→ **WRITTEN INSTRUCTION**
Write out, word for word, only the data from its first line to the line containing "COL.objects.link(so)".
+===+
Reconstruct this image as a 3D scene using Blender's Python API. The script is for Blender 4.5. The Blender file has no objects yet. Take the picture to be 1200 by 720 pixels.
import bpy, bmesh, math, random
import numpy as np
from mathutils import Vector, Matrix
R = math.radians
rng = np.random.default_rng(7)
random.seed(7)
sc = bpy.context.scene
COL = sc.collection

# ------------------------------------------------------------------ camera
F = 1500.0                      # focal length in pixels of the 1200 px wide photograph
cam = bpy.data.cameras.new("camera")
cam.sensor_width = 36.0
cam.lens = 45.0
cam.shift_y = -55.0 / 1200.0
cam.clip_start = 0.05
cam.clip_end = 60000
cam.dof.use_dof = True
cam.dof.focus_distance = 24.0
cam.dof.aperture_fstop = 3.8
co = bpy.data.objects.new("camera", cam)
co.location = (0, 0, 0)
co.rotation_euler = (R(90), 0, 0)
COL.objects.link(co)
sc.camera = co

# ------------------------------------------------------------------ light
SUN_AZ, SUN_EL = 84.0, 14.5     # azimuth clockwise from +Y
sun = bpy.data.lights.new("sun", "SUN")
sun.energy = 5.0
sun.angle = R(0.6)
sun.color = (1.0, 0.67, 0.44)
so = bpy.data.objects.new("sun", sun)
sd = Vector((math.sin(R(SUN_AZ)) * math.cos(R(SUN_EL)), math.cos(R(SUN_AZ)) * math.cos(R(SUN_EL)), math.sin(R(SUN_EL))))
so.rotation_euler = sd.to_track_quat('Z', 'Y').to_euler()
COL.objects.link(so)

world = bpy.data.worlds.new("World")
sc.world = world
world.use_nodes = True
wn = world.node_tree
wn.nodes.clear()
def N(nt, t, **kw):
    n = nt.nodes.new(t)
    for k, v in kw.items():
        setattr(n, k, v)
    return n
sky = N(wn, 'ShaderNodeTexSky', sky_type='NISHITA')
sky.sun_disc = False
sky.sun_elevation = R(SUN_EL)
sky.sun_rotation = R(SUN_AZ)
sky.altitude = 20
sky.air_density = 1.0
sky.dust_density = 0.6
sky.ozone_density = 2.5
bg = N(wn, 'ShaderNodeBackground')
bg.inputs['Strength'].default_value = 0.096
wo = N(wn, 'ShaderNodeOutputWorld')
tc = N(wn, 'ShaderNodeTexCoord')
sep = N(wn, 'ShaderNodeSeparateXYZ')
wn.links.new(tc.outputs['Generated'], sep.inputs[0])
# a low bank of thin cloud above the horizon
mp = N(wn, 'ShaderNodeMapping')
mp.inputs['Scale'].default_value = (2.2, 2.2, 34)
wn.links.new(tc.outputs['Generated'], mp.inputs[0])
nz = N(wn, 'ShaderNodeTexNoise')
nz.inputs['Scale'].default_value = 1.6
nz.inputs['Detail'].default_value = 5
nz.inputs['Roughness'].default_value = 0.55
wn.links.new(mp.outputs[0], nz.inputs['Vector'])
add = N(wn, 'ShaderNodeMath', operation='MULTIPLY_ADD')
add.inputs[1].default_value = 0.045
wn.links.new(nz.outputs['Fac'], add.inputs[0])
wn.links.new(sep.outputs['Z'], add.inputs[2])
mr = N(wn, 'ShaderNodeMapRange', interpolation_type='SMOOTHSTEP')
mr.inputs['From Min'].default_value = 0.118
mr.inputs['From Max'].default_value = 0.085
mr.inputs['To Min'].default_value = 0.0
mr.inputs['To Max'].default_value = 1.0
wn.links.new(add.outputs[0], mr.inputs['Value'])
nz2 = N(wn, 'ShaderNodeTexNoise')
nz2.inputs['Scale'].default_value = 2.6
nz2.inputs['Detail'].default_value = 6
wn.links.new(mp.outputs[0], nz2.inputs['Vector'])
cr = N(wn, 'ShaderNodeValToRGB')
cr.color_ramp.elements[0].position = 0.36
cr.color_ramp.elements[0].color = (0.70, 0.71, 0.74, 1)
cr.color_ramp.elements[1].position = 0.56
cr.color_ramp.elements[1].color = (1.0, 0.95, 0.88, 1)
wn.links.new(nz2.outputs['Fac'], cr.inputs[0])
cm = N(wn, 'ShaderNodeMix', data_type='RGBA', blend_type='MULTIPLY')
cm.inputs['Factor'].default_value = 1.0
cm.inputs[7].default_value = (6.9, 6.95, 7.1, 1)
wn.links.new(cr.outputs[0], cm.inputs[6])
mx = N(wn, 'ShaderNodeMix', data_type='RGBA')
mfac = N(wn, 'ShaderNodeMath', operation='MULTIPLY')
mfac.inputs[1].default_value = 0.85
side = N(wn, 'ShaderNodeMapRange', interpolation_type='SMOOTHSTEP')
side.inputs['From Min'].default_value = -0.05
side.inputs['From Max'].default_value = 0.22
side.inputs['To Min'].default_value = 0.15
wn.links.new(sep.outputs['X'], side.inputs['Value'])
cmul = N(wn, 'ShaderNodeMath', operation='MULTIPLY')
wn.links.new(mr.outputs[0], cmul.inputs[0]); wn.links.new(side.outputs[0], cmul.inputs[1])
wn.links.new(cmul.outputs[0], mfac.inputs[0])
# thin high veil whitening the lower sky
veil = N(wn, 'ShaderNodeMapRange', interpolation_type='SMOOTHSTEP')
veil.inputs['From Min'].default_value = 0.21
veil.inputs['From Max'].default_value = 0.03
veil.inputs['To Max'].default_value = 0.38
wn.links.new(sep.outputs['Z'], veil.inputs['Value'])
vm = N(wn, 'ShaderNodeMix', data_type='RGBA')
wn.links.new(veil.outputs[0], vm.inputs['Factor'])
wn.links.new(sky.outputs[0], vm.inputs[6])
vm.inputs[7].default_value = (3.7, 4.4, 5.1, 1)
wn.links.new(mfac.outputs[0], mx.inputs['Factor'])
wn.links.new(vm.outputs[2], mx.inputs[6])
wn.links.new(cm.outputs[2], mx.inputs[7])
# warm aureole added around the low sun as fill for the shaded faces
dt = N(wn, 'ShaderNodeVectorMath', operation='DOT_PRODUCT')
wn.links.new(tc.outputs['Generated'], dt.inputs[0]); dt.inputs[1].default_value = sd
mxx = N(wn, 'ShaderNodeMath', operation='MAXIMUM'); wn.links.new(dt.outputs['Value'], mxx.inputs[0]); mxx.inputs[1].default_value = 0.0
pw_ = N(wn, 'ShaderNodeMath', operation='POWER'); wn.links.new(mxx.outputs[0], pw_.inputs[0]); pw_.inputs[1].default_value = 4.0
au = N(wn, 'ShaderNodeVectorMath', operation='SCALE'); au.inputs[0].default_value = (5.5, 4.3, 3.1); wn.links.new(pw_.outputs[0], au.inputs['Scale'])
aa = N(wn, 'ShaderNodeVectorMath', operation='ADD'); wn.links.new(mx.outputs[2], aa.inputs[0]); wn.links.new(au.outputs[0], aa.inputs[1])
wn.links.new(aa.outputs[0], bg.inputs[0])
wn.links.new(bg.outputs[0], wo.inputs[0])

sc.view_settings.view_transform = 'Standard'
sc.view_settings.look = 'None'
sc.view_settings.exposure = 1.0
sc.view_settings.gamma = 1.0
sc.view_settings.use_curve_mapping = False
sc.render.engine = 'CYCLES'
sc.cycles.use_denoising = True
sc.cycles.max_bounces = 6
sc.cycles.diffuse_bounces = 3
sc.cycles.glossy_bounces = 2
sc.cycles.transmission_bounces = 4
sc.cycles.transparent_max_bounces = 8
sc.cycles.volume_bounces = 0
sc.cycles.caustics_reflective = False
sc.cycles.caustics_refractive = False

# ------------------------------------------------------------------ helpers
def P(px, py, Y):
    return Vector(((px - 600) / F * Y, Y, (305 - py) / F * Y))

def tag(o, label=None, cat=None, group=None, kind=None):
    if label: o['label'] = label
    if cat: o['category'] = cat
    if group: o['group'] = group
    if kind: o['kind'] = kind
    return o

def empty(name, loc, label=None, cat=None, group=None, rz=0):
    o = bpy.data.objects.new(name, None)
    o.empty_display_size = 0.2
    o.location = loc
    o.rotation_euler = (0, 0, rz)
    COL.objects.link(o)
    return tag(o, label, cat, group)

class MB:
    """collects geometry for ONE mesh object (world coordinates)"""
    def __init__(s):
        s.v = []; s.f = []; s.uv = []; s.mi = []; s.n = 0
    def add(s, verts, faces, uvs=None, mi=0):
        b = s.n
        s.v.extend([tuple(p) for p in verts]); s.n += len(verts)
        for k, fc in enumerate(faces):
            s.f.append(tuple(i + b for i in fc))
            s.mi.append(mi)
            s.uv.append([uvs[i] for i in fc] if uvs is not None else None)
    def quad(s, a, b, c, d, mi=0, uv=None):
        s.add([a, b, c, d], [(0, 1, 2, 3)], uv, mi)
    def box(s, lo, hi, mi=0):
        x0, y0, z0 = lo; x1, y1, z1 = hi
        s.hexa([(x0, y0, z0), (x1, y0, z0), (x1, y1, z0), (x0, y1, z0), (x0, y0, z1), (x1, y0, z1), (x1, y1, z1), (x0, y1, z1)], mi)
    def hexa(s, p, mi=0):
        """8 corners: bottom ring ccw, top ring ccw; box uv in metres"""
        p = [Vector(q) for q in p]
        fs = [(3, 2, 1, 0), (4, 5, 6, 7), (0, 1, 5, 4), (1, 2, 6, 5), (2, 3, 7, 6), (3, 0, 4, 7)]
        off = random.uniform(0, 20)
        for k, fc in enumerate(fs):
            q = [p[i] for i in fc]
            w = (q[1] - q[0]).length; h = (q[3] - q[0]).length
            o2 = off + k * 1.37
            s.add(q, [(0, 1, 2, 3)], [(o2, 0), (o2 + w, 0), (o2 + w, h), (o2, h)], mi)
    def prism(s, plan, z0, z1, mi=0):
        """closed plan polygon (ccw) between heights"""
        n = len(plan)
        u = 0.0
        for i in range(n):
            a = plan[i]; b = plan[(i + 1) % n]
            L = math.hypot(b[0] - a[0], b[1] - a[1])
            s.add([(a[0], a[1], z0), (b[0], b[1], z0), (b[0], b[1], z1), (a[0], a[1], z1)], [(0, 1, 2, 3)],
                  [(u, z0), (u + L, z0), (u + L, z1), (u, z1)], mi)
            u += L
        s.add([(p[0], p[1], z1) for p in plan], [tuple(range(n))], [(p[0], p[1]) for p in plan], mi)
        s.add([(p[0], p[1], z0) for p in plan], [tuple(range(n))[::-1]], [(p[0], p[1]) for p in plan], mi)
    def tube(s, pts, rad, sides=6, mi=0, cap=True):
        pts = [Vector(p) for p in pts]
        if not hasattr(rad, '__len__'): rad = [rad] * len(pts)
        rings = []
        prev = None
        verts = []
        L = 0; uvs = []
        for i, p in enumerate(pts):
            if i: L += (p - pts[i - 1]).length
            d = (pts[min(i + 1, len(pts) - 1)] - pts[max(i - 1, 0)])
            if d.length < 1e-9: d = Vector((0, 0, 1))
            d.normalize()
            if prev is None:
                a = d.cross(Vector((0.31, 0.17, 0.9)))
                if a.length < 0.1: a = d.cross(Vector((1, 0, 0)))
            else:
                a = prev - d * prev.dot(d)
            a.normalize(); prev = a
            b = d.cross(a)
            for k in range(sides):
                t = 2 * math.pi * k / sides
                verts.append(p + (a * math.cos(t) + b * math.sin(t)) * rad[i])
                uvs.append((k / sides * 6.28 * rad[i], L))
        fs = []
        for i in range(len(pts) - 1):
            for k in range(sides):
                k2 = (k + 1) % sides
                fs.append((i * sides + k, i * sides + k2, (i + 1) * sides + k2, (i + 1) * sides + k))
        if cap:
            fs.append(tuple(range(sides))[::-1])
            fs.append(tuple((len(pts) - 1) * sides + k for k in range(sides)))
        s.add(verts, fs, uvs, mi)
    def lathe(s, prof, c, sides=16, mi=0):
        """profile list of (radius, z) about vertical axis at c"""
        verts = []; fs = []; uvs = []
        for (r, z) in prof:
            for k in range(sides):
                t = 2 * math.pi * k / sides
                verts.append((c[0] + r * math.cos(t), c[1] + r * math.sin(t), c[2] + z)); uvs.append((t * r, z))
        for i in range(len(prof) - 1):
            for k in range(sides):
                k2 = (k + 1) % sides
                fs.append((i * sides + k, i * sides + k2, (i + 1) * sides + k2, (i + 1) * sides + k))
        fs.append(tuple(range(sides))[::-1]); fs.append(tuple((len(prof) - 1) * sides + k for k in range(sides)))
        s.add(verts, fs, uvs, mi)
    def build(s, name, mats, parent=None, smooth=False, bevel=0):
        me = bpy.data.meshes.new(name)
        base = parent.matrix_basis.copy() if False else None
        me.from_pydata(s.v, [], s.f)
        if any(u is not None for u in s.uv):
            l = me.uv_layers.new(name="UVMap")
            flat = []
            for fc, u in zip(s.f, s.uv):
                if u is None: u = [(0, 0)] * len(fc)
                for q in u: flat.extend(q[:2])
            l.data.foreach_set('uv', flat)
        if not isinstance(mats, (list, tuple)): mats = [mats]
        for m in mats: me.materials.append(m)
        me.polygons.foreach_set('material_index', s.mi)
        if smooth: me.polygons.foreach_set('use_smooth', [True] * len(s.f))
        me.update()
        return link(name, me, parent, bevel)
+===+
→ **RESPONSE BELOW**
Reconstruct this image as a 3D scene using Blender's Python API. The script is for Blender 4.5. The Blender file has no objects yet. Take the picture to be 1200 by 720 pixels.
import bpy, bmesh, math, random
import numpy as np
from mathutils import Vector, Matrix
R = math.radians
rng = np.random.default_rng(7)
random.seed(7)
sc = bpy.context.scene
COL = sc.collection

# ------------------------------------------------------------------ camera
F = 1500.0                      # focal length in pixels of the 1200 px wide photograph
cam = bpy.data.cameras.new("camera")
cam.sensor_width = 36.0
cam.lens = 45.0
cam.shift_y = -55.0 / 1200.0
cam.clip_start = 0.05
cam.clip_end = 60000
cam.dof.use_dof = True
cam.dof.focus_distance = 24.0
cam.dof.aperture_fstop = 3.8
co = bpy.data.objects.new("camera", cam)
co.location = (0, 0, 0)
co.rotation_euler = (R(90), 0, 0)
COL.objects.link(co)
sc.camera = co

# ------------------------------------------------------------------ light
SUN_AZ, SUN_EL = 84.0, 14.5     # azimuth clockwise from +Y
sun = bpy.data.lights.new("sun", "SUN")
sun.energy = 5.0
sun.angle = R(0.6)
sun.color = (1.0, 0.67, 0.44)
so = bpy.data.objects.new("sun", sun)
sd = Vector((math.sin(R(SUN_AZ)) * math.cos(R(SUN_EL)), math.cos(R(SUN_AZ)) * math.cos(R(SUN_EL)), math.sin(R(SUN_EL))))
so.rotation_euler = sd.to_track_quat('Z', 'Y').to_euler()
COL.objects.link(so)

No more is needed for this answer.